There's other stuff on the Cruise I'll get to later, like careening on a clay trail uphill riding a carry-chair stretcher, canoeing in a sampan, viewing Ghost City from the river, but you gotta hear first about the dam.
‘Course, I haven't seen all the world's big hydroelectric dams, but give me a break: I've seen Hoover in Las Vegas and Glen Canyon in northern Arizona. I've puttered around on Lake Mead and lolled around the red cliffs of Lake Powell. Each, grand. Memorable. Early in life, I viewed the world's busiest locks at Michigan's Sault Saint Marie.
So, too, Three Gorges Dam in China.This is some dam. I saw it from two angles. First, the cruise leader took us there by bus. Later we hit it aboard the Cruise Ship, going upriver and over the dam, via massive locks.
I remember on the bus craning my neck to get my first glimpse of the dam. Finally I saw it from the bus, massive, lots of concrete. But, it wasn't until we got to the visitor's center that I was able to take it all in. It helped in the visitor's center, inside the building, there was a diorama.
Three Gorges Dam is not like Hoover or Glen Canyon Dams. Hoover and Glen Canyon are in narrow, high rock canyon walls. Over 400 feet high.
Engineers at Three Gorges didn't have the luxury of vertical canyon walls. So, although Hoover and Glen Canyon are narrow, probably only a thousand or two feet across their gorge, and in shape, curved dams, jamming their edges into the hard rock canyon walls, Three Gorges Dam, some 1.2 miles in length, just lays straight across the rather wide Yangtze valley. Three Gorges' strength lies in its internal construction, with a substantial footprint facing downstream, holding back mega-tons of water some 375 miles.
It looked good to me. I'd guess the designers and engineers know what they're doing. And, when you're the world's largest anything, you've got a lot of critics. True, for the dam, too.

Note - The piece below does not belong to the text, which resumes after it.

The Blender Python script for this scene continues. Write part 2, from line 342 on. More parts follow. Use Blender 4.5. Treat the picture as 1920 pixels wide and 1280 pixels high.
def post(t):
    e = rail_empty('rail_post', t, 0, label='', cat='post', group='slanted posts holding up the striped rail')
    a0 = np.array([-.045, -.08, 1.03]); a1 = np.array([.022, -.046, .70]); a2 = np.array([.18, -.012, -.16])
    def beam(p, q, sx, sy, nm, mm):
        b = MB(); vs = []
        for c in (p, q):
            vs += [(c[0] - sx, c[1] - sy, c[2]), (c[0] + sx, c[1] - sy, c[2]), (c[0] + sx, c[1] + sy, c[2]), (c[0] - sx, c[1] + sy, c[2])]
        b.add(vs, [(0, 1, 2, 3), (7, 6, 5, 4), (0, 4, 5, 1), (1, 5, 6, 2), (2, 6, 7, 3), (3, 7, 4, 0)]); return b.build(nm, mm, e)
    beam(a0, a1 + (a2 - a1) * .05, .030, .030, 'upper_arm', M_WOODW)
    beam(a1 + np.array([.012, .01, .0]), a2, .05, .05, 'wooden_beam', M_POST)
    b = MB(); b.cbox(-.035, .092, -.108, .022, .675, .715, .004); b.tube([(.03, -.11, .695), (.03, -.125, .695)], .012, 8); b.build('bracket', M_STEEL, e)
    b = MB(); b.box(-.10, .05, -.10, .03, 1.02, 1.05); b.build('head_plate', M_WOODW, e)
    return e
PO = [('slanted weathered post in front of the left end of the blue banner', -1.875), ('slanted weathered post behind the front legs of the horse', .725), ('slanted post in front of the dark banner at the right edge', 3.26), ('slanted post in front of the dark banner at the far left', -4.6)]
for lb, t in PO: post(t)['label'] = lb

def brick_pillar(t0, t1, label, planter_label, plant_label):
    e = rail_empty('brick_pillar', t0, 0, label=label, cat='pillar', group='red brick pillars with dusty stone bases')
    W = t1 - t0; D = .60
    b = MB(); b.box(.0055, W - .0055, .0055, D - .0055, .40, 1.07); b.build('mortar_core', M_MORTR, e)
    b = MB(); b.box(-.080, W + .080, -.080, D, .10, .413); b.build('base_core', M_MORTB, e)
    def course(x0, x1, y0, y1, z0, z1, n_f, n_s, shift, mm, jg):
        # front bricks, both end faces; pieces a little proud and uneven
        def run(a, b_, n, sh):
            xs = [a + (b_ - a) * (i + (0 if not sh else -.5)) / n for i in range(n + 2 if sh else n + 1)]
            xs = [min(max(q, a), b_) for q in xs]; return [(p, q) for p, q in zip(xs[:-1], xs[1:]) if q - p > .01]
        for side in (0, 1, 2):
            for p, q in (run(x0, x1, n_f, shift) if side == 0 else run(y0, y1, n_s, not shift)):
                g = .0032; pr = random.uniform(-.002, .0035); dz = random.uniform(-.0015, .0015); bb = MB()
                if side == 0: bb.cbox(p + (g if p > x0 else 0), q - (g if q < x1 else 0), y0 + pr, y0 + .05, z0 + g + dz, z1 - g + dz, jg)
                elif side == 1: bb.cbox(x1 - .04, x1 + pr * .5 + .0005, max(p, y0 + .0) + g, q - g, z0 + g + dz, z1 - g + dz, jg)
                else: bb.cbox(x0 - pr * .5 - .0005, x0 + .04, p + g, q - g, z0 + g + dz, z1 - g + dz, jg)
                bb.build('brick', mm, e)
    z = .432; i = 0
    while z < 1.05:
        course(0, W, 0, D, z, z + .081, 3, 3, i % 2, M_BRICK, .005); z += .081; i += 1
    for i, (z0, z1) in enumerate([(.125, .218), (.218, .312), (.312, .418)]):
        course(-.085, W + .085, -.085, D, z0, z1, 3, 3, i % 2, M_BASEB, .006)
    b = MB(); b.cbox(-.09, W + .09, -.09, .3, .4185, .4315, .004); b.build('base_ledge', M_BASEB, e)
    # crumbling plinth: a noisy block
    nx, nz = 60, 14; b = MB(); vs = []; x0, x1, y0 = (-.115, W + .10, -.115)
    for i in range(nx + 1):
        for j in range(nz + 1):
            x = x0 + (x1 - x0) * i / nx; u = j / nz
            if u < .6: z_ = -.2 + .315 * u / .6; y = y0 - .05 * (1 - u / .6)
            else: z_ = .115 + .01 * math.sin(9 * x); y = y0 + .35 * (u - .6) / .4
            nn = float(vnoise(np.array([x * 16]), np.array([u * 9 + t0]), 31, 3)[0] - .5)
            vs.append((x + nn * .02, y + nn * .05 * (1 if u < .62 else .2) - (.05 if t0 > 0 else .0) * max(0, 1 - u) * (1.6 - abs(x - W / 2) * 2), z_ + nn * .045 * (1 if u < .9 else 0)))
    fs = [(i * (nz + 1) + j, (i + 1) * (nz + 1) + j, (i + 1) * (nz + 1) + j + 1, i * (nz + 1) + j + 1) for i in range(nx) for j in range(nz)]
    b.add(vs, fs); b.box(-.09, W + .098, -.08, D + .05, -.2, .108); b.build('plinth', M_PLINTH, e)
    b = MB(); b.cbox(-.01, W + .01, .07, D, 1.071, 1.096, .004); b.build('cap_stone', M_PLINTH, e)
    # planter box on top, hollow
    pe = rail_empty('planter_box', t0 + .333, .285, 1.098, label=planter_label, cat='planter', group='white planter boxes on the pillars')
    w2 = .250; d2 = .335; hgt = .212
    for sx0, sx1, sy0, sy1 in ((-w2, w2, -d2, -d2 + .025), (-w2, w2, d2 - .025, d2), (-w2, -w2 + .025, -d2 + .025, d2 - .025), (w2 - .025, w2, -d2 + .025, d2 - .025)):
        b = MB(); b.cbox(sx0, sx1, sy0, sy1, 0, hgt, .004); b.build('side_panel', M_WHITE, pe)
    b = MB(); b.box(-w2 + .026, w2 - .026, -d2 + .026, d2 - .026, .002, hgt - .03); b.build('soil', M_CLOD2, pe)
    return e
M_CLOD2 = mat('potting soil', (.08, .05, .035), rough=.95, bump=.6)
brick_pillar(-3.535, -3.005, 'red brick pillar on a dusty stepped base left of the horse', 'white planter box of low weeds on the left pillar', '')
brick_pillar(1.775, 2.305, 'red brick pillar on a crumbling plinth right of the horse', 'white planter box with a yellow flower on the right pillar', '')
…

So, I know there's people saying they shuddenta built it, shudda done nuclear plants instead. But, y'know, water falls through the dam so fast it spins 26 turbines that make a third, or a ninth, others say, of China's electric needs. And, a million—or was it 300,000--people killed over the last century by floods, now controlled.

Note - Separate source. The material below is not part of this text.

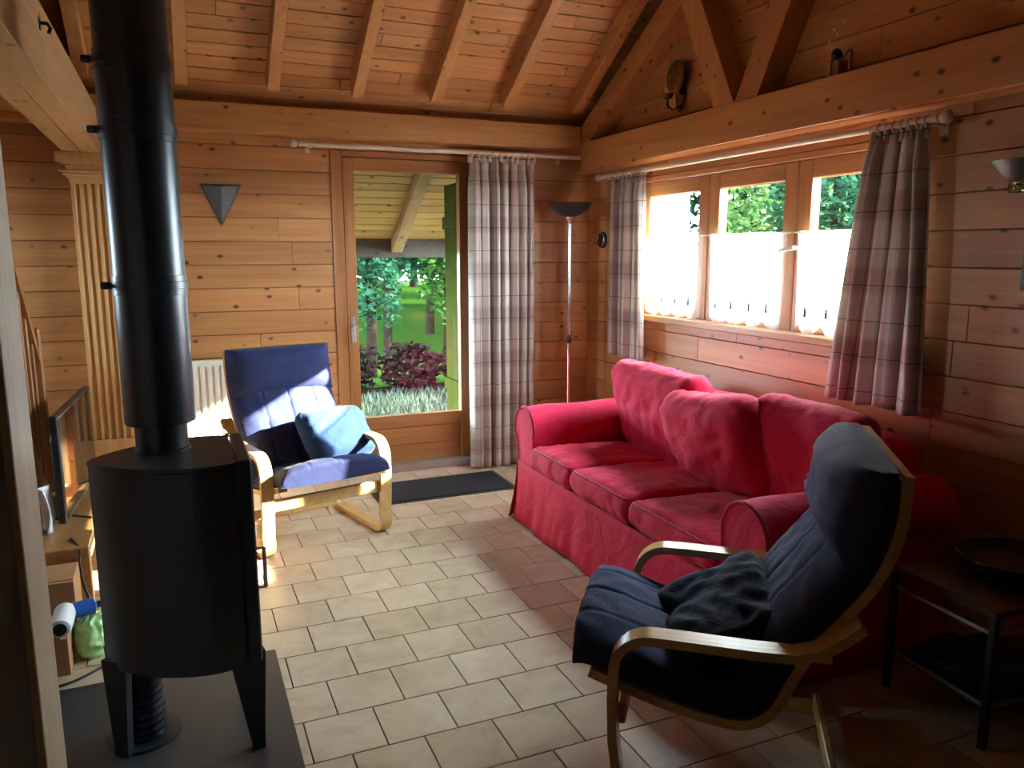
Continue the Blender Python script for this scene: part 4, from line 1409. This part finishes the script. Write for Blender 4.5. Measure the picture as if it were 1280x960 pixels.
struct('ground', MB().box(-25, 40, 5.24, 45, -0.30, -0.14).box(2.96, 40, -20, 5.24, -0.30, -0.14).box(-25, -2.76, -20, 5.24, -0.30, -0.14), M['soil'])
struct('terrace', MB().box(-1.0, 4.0, 5.24, 6.7, -0.14, -0.02), M['paving'])
lawn = MB()
nx, ny = 20, 16
for j in range(ny + 1):
    for i in range(nx + 1):
        yy = 9.2 + 20 * j / ny
        lawn.v.append((-8 + 30 * i / nx, yy, -0.13 + 0.05 * math.sin(i * 1.1) * math.sin(j * 0.8) + max(0, yy - 13) * 0.03))
for j in range(ny):
    for i in range(nx):
        q = j * (nx + 1) + i
        lawn.f.append((q, q + 1, q + nx + 2, q + nx + 1))
o = struct('lawn', lawn, M['lawn'], 60)


def leaves(n, c, rad, size, seed, shell=0.35, flat=0.6):
    mb = MB()
    rnd = random.Random(seed)
    for _ in range(n):
        d = Vector((rnd.gauss(0, 1), rnd.gauss(0, 1), rnd.gauss(0, 1))).normalized()
        r = shell + (1 - shell) * rnd.random() ** 0.5
        cl_ = 0.82 + 0.30 * mnoise.noise(d * 2.6 + Vector((seed, 0, 0)))
        p = Vector((c[0] + d.x * rad[0] * r * cl_, c[1] + d.y * rad[1] * r * cl_, c[2] + d.z * rad[2] * r * cl_))
        s = size * rnd.uniform(0.6, 1.4)
        a = Vector((rnd.gauss(0, 1), rnd.gauss(0, 1), rnd.gauss(0, flat))).normalized()
        b = a.orthogonal().normalized()
        b.rotate(Matrix.Rotation(rnd.uniform(0, 6.28), 3, a))
        mb.add([p - a * s, p + b * s * 0.45 + Vector((0, 0, s * 0.1)), p + a * s, p - b * s * 0.45 + Vector((0, 0, s * 0.1))], [(0, 1, 2), (0, 2, 3)])
    return mb


def tree(name, label, cat, x, y, h, rad, mat, n, size, seed, trunk_r=0.09, low=0.4, group=None):
    t = thing(name, label, cat, (x, y, -0.16), 0, group)
    cz = h - rad[2]
    obj('crown', leaves(n, (0, 0, cz), rad, size, seed), M[mat], t)
    tk = MB().tube(spline([(0, 0, 0), (0.03, 0.02, h * 0.25), (-0.02, 0.03, h * 0.5), (0.02, 0, h * 0.82)], 4), [trunk_r * (1 - 0.055 * i) for i in range(13)], 10)
    for q in range(5):
        a = q * 2.4 + seed
        z0 = h * (0.35 + 0.09 * q)
        tk.tube([(0, 0, z0), (rad[0] * 0.35 * math.cos(a), rad[1] * 0.35 * math.sin(a), z0 + 0.25 * rad[2]), (rad[0] * 0.7 * math.cos(a), rad[1] * 0.7 * math.sin(a), z0 + 0.4 * rad[2])], [trunk_r * 0.4, trunk_r * 0.25, trunk_r * 0.1], 6)
    obj('trunk', tk, M['bark'], t, 50)
    return t


# seen through the garden door
tree('garden_tree', 'dark leafy tree on the lawn nearest the porch, on the door latch side', 'tree', 2.25, 9.9, 3.9, (0.62, 0.7, 1.75), 'leaf_b', 3600, 0.06, 1, 0.08)
tree('garden_tree', 'slim leafy tree seen past the green shutter through the garden door', 'tree', 3.75, 11.3, 4.2, (0.66, 0.7, 1.95), 'leaf_a', 3600, 0.06, 2, 0.07)
tree('garden_tree', 'mid green tree with low boughs between the two nearest trees', 'tree', 3.3, 13.2, 4.4, (0.95, 0.8, 1.75), 'leaf_a', 3600, 0.07, 14, 0.08)
tree('garden_tree', 'spreading blue green tree with low boughs behind the slim one', 'tree', 4.5, 14.6, 4.6, (1.0, 0.9, 1.9), 'leaf_b', 4200, 0.08, 17, 0.09)
tree('garden_tree', 'low boughed dark tree between the latch side trees', 'tree', 2.9, 11.6, 3.6, (0.8, 0.7, 1.35), 'leaf_b', 3600, 0.06, 18, 0.07)
tree('garden_tree', 'tall mid green tree at the back of the lawn', 'tree', 5.3, 21.0, 7.0, (2.0, 1.6, 3.4), 'leaf_a', 4600, 0.13, 3, 0.16)
tree('garden_tree', 'broad light green tree at the far corner of the lawn', 'tree', 9.2, 22.5, 7.0, (1.8, 1.8, 3.4), 'leaf_c', 3600, 0.15, 4, 0.18)
tree('garden_tree', 'dark green tree at the back of the lawn behind the latch side', 'tree', 1.3, 21.0, 7.0, (1.9, 1.7, 3.4), 'leaf_b', 4600, 0.13, 5, 0.16)
tree('garden_tree', 'blue green tree farthest back across the lawn', 'tree', 7.6, 26.5, 8.0, (2.4, 1.8, 3.9), 'leaf_b', 4600, 0.15, 15, 0.16)
tree('garden_tree', 'dark tree farthest back behind the mid green one', 'tree', 3.6, 26.0, 8.0, (2.2, 1.8, 3.9), 'leaf_b', 4600, 0.15, 16, 0.16)
for q, (x, yy) in enumerate(((-1.0, 12.5), (3.9, 11.0), (7.6, 12.8), (11.5, 15.5), (0.4, 9.6), (6.4, 17.5), (-3.5, 17.5), (2.0, 15.5), (9.0, 21.5), (4.4, 23.5))):  # added trees, crowns out of view, placed to shade the lawn behind the door
    tree('added_shade_tree', 'tall spreading tree added to shade the garden lawn, its crown out of view', 'tree', x, yy, 10.5, (3.2, 3.0, 3.0), 'leaf_b', 1900, 0.34, 40 + q, 0.10, group='added shade trees over the garden')
for q, (x, yy, hh) in enumerate(((13.2, 11.6, 9.0), (15.6, 9.2, 9.5), (12.8, 16.8, 9.0), (16.5, 14.0, 10.0))):
    tree('garden_tree', ('tall dark tree rising behind the bushes outside the middle sash', 'tall dark tree rising behind the bushes outside the sash with the handle', 'tall dark tree behind the white neighbour house', 'tallest dark tree farthest out beyond the window')[q], 'tree', x, yy, hh, (2.1, 2.0, 4.2), 'leaf_b', 5000, 0.13, 60 + q, 0.16)
tree('garden_bush', 'blue green shrub nearest the window wall, outside the sash by the armchair side', 'tree', 7.3, 7.2, 4.3, (1.0, 1.0, 2.0), 'leaf_b', 6000, 0.06, 71, 0.08)
hg = MB()
for q in range(5):
    rr = leaves(900, (1.0 + q * 0.75, 8.95 + 0.08 * math.sin(q * 2), 0.14), (0.48, 0.34, 0.36), 0.05, 20 + q)
    hg.add(rr.v, rr.f)
o = obj('low_hedge', hg, M['leaf_r'])
tag(o, 'low dark red hedge across the garden behind the ground cover', 'hedge')
gc = MB()
rnd = random.Random(12)
for _ in range(5200):
    x, yy = rnd.uniform(0.4, 4.6), rnd.uniform(6.75, 8.7)
    hh = rnd.uniform(0.05, 0.13)
    a = rnd.uniform(0, 6.28)
    w_ = 0.012
    ca_, sa_ = math.cos(a), math.sin(a)
    lx, ly = rnd.uniform(-0.05, 0.05), rnd.uniform(-0.05, 0.05)
    gc.add([(x - w_ * ca_, yy - w_ * sa_, -0.14), (x + w_ * ca_, yy + w_ * sa_, -0.14), (x + lx, yy + ly, -0.14 + hh)], [(0, 1, 2)])
o = obj('ground_cover', gc, M['blade'], None, kind='stuff')
tag(o, 'pale silvery ground cover plants outside the garden door', 'plants')

# seen through the window
tree('garden_bush', 'bright green bushy tree outside the middle window sash', 'tree', 9.1, 10.2, 3.7, (1.35, 1.2, 1.85), 'leaf_c', 7000, 0.06, 6, 0.10)
tree('garden_bush', 'green bushy tree between the middle sash and the handle', 'tree', 9.2, 6.9, 3.4, (1.2, 1.2, 1.7), 'leaf_a', 6000, 0.06, 7, 0.10)
tree('garden_bush', 'blue green conifer outside the sash by the short curtain', 'tree', 11.9, 10.6, 4.6, (1.2, 1.2, 2.3), 'leaf_b', 6000, 0.06, 8, 0.10)
tree('garden_bush', 'dense green bush farthest from the window wall', 'tree', 13.6, 14.6, 5.0, (1.6, 1.5, 2.4), 'leaf_b', 6000, 0.08, 9, 0.10)
nb = thing('neighbour_house', 'white rendered neighbouring house beyond the window', 'house', (7.0, 14.3, -0.2))
obj('wall', MB().box(-1.2, 2.2, -1.5, 3.0, 0.0, 3.2), M['render'], nb)
obj('roof', MB().prism([(-1.9, 3.15), (4.0, 3.15), (1.0, 5.0)], -1.6, 2.6), M['roof_tile'], nb)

I stood at the foot of the dam, looked upward from a tourist viewing site. Massive. Concrete everywhere. To the sky. Water at the foot of the dam escapes turbid, displaying small white caps. Active water rolls, roils, bursts the story of its gushing fall through the dam, turbines, emerging to struggle again for lost peace at the river level.

The Locks

On to the dam. To my right, the massive concrete locks with huge doors that swing slowly open and shut.

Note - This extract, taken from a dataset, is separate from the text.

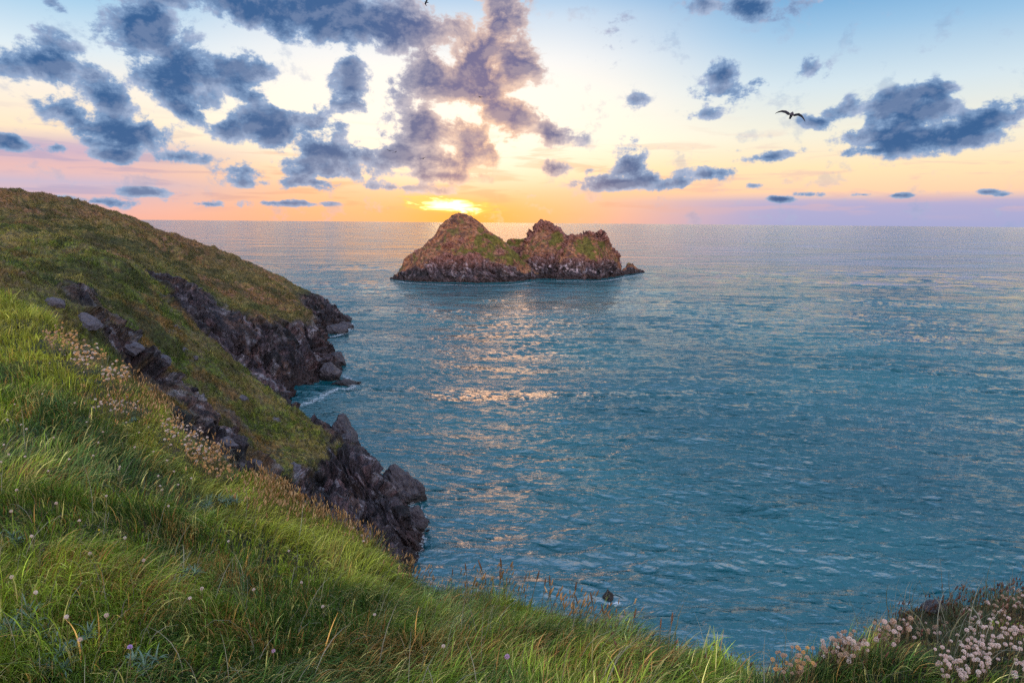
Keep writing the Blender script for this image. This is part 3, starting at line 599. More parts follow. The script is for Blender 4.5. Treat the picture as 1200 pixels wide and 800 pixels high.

We wait three hours for our turn to enter the lowest lock. Finally, we enter, accompanied by nine other ships. These are pretty big ships. Maybe 200 feet long, each. We sit there in the first lock, three ships side-by-side, and three ships front-to-back.
Okay, this is cool. We are at the low level of water. The big doors slowly swing shut behind us. Once shut, the water begins to move us upward. A few inches every few seconds, it seems. It takes maybe 15 minutes, and our ship has moved up the wall 75 feet, perhaps more.
I'm taking pictures. Gray concrete walls can get old in a hurry. Where's the guy that does murals on walls? These locks need something, desperate. I turn my camera around to catch the other ships in the lock. That's an okay picture, doesn't call to me much. Water is greenish, muddy.
I don't really figure out the plumbing. Just where does the water come from, to make us go up? Well, I know it comes from the reservoir above us. But, how big is the pipe? I mean, the culvert. Or, are there two, or twenty-two?
And, what's the name of the guy that closed the doors? He better do his job, I worry. I don't wanna hear he went out for a smoke and forgot to hit the back-up door lock. That's why they call them locks, you know. You gotta lock the door.
Finally, we reach a black line on the lock wall and they open the doors ahead of us. Well that was one lock.
We move slowly forward with the other eight ships into lock number two. And the process repeats itself: Close the doors behind us, let the water in, open the doors ahead of us, and bingo! we're through lock two. Repeat this two more times, and we're at the top just three hours later.
We move forward, at last, out of the last lock, onto the surface of the reservoir, some 450 feet higher. And, we putt-putt along upriver, sun has set, moon rises above the dam's upper edge. I take a couple crummy pictures. One good. And, that's Three Gorges Dam.
Yep. There's Hoover Dam, and another big one in Brazil. But I'll remember the biggest: Three Gorges.
And, thanks, Gayle, for inviting me.